-------- Data for processing --------

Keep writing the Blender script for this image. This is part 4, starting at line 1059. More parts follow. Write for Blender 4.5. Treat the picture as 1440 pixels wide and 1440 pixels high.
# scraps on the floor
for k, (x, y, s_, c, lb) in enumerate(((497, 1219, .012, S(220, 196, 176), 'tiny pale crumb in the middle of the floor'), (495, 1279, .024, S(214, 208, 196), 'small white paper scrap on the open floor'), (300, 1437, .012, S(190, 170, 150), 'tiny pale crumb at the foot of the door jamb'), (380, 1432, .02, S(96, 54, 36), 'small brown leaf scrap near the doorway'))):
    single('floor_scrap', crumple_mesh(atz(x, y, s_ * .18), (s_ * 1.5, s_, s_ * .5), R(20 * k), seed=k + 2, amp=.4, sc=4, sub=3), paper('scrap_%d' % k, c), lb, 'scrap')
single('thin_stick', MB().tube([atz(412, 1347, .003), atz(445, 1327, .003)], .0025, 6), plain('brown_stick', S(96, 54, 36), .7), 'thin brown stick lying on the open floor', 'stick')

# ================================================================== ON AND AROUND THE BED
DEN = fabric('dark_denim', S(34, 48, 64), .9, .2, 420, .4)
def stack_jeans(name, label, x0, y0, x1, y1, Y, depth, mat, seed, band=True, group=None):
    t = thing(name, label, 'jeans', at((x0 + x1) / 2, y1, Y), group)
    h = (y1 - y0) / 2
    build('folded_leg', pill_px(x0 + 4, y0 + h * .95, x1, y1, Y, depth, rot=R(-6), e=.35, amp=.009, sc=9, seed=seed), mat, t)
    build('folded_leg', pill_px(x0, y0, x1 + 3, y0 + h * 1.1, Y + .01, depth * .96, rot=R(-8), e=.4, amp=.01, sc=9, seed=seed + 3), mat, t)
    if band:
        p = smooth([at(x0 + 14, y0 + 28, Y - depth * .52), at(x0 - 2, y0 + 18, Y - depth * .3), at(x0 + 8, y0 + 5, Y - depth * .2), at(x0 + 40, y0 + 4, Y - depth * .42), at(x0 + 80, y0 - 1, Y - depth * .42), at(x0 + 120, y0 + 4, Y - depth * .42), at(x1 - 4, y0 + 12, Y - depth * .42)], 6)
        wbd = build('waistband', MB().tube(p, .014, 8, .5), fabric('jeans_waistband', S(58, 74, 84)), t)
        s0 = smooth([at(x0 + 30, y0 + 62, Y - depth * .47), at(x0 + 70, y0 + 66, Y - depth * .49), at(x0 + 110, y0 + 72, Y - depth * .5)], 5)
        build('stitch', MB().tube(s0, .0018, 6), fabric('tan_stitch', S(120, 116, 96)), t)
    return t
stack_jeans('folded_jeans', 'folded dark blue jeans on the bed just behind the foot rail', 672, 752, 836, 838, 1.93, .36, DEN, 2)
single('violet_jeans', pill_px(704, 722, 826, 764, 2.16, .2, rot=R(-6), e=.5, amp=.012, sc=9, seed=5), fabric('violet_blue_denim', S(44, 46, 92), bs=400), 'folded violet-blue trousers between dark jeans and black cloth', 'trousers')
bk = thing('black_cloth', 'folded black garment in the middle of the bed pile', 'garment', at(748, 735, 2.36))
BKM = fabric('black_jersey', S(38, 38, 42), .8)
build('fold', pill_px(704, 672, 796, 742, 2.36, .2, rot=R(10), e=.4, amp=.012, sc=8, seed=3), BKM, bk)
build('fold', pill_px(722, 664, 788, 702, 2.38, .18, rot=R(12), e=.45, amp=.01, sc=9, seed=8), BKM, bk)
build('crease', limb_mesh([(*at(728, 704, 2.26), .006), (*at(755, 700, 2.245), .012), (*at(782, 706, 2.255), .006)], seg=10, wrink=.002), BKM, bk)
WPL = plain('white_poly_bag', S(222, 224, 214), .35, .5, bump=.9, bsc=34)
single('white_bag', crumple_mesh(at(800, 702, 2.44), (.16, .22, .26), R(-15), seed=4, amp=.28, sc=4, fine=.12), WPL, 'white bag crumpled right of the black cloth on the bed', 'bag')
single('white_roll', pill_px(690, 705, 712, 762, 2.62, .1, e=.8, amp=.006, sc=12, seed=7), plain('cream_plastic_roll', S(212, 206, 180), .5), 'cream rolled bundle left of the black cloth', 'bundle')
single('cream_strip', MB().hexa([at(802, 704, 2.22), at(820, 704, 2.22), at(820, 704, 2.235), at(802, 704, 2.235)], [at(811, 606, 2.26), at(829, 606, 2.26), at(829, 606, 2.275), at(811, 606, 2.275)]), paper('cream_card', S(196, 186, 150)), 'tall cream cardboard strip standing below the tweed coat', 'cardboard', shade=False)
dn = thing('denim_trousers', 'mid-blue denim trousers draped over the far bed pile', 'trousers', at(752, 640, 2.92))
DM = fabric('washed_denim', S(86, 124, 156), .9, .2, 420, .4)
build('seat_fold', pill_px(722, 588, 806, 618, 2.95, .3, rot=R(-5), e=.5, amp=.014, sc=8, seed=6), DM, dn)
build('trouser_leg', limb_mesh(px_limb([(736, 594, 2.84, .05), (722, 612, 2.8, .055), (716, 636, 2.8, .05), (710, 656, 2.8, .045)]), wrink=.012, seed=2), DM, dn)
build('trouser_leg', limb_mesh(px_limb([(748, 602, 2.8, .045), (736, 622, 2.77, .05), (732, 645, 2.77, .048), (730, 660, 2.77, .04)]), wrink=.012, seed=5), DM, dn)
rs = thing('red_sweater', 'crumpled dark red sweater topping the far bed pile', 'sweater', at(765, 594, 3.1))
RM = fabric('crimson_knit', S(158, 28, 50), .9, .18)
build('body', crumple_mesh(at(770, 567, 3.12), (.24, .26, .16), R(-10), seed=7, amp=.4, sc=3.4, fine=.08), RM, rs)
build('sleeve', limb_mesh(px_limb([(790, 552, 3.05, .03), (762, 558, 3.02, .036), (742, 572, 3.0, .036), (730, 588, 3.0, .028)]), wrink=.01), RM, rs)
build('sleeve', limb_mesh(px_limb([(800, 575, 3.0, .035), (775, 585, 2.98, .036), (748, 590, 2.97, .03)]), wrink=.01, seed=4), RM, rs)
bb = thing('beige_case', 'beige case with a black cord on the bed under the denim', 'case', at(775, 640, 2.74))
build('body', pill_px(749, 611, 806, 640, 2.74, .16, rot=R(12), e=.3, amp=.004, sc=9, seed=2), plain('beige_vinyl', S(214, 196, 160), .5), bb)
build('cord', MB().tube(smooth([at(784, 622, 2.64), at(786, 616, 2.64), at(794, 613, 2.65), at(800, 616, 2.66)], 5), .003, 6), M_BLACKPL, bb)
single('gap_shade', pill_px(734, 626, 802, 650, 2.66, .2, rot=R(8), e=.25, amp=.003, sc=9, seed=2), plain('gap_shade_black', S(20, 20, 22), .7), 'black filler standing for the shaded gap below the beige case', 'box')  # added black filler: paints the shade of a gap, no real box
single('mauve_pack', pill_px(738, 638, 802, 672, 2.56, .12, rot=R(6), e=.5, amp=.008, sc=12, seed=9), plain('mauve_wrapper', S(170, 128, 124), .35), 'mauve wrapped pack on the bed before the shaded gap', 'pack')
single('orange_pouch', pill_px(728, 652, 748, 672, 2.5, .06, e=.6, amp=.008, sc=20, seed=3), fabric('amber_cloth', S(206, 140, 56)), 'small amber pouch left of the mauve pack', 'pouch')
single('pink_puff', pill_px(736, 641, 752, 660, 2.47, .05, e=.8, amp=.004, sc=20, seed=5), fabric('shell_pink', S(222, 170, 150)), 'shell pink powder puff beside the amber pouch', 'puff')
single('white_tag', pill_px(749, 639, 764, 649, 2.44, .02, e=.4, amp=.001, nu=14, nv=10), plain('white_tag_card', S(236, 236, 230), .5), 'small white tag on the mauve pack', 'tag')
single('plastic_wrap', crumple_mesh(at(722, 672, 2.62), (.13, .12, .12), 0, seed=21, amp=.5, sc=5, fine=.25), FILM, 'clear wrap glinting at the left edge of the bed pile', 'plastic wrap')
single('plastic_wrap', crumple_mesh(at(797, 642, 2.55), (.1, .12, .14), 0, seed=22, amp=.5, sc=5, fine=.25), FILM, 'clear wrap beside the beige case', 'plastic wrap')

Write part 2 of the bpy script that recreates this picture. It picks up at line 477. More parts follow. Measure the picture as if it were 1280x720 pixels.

--------

Your instructions. Repeat only the lines above, from the first line of the entries through the line that contains "open floor', 'stick')", including both ends.

Solution to the exercise.
Keep writing the Blender script for this image. This is part 4, starting at line 1059. More parts follow. Write for Blender 4.5. Treat the picture as 1440 pixels wide and 1440 pixels high.
# scraps on the floor
for k, (x, y, s_, c, lb) in enumerate(((497, 1219, .012, S(220, 196, 176), 'tiny pale crumb in the middle of the floor'), (495, 1279, .024, S(214, 208, 196), 'small white paper scrap on the open floor'), (300, 1437, .012, S(190, 170, 150), 'tiny pale crumb at the foot of the door jamb'), (380, 1432, .02, S(96, 54, 36), 'small brown leaf scrap near the doorway'))):
    single('floor_scrap', crumple_mesh(atz(x, y, s_ * .18), (s_ * 1.5, s_, s_ * .5), R(20 * k), seed=k + 2, amp=.4, sc=4, sub=3), paper('scrap_%d' % k, c), lb, 'scrap')
single('thin_stick', MB().tube([atz(412, 1347, .003), atz(445, 1327, .003)], .0025, 6), plain('brown_stick', S(96, 54, 36), .7), 'thin brown stick lying on the open floor', 'stick')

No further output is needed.